Screenshot from the video game Super Monkey Ball Adventure showing a gameplay moment with a character performing an action inside a level featuring mechanical enemies and a heads-up display with game controls.


And while Travellers Tales deserves some kudos for producing a PSP version that so closely – if you’ll excuse the pun – apes its bigger console brother in the looks department, the shift from dual shock to analogue nub only makes matters worse – as do longer loading times and a slightly slower frame rate. If you want mobile Monkey Ball action, Touch and Roll is still by far the better bet.


I’d like to say that the party games make everything alright, but they don’t. Three of them, Monkey Race, Monkey Fight and Monkey Target, have already been done better in Super Monkey Ball 2 (and Super Monkey Ball Deluxe). Of the three new ones, Monkey Cannon is the best, with you frantically firing your chosen ape at enemy towers until yours is the only fortification standing. The others – Monkey Bounce and Monkey Tag – just aren’t all that exciting.

A screenshot from the video game Super Monkey Ball Adventure showing a character standing on a platform with intricate mechanical structures in the background and a conversation prompt on-screen.
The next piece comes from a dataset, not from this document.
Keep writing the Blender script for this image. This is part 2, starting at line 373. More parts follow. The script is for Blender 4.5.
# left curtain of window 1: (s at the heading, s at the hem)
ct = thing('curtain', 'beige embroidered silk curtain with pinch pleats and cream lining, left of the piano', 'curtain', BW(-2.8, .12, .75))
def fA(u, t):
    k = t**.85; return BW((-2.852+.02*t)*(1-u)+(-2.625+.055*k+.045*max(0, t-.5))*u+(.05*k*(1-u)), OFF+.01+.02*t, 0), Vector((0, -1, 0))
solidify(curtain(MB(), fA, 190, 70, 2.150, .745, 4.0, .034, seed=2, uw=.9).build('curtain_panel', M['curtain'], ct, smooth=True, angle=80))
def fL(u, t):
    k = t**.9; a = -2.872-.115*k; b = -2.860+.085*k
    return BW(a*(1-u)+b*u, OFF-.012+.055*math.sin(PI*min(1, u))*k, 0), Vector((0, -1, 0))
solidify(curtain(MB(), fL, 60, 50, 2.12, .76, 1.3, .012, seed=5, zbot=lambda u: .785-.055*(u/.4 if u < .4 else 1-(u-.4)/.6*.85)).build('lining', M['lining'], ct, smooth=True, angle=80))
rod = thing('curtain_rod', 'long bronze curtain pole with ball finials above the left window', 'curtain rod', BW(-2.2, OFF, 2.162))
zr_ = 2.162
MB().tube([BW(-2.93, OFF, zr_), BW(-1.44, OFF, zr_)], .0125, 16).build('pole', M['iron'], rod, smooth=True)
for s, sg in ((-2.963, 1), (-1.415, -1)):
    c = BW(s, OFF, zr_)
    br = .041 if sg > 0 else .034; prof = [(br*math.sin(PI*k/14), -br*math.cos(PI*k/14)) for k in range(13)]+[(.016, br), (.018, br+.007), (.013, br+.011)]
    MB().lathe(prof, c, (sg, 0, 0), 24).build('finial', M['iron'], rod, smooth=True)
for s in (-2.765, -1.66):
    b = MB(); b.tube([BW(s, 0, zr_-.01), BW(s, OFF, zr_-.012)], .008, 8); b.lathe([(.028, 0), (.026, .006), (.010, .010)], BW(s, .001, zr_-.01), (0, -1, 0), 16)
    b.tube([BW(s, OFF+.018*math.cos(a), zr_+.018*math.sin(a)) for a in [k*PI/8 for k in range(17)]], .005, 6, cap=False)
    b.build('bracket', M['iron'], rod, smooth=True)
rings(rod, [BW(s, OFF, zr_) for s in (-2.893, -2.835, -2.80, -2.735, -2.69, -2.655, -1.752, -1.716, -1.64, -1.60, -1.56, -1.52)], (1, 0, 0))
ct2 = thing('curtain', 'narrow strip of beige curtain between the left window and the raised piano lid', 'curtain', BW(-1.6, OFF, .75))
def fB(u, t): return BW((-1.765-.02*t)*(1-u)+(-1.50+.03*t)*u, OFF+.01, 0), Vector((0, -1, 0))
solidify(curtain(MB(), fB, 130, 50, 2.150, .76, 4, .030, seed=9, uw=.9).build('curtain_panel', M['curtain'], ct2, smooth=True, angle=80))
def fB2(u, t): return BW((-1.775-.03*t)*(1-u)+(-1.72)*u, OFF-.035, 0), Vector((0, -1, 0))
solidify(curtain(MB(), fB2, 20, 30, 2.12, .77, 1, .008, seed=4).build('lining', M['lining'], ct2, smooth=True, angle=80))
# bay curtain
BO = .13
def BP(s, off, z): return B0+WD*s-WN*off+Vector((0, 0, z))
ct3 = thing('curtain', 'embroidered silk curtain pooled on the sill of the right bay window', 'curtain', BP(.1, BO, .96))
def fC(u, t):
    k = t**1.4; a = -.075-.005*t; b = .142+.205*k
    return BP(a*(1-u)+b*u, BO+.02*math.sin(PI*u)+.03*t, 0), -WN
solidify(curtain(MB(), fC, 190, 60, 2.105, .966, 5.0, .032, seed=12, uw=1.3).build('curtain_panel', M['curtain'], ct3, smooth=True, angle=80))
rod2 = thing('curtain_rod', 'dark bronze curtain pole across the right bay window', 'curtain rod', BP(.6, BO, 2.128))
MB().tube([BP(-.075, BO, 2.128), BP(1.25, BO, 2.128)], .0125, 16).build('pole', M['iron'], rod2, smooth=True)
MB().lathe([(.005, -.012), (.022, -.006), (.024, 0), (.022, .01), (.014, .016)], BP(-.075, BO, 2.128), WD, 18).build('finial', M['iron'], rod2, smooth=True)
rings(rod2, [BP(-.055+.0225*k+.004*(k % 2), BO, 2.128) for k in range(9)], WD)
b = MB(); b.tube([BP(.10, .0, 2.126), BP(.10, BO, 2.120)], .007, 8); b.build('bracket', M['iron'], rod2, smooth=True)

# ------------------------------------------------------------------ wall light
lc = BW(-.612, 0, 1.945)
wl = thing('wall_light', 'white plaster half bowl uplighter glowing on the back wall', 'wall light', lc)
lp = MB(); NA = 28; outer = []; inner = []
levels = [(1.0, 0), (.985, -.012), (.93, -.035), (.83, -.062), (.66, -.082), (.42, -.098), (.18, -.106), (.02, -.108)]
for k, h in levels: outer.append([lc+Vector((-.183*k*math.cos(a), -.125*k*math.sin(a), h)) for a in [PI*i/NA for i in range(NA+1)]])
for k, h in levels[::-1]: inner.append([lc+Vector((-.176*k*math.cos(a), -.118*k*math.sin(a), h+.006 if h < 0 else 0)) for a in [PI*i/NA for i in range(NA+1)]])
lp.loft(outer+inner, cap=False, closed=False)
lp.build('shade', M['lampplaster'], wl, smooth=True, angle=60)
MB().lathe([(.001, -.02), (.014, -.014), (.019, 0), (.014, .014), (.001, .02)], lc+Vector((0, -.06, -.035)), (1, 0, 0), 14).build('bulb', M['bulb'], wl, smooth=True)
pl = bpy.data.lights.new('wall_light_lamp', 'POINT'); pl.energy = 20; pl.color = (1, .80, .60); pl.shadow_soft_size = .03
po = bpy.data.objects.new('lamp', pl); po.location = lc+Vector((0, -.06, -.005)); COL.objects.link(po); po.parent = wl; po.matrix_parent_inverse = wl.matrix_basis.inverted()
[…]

Overall, this is a major disappointment for the erstwhile Monkey Ball aficionado, and a game that’s hard to recommend to even the most desperate fan of platform games. It looks cute, but underneath the cuddly veneer it’s the cutesy platform Ninja Gaiden: a game so hardcore that it spits in the face of those without the utmost skill and dedication. In short, this time the title doesn’t really tell the story. It’s not much of an adventure, and it’s certainly not super. Which means that all that you’ve got left is a load of monkey balls.


”’Verdict”’


What could have been the 3D platformer of the summer is destroyed by poor control mechanics and bizarre design decisions. Ultimately, high-rolling antics and precision platforming simply don’t make the best bedfellows.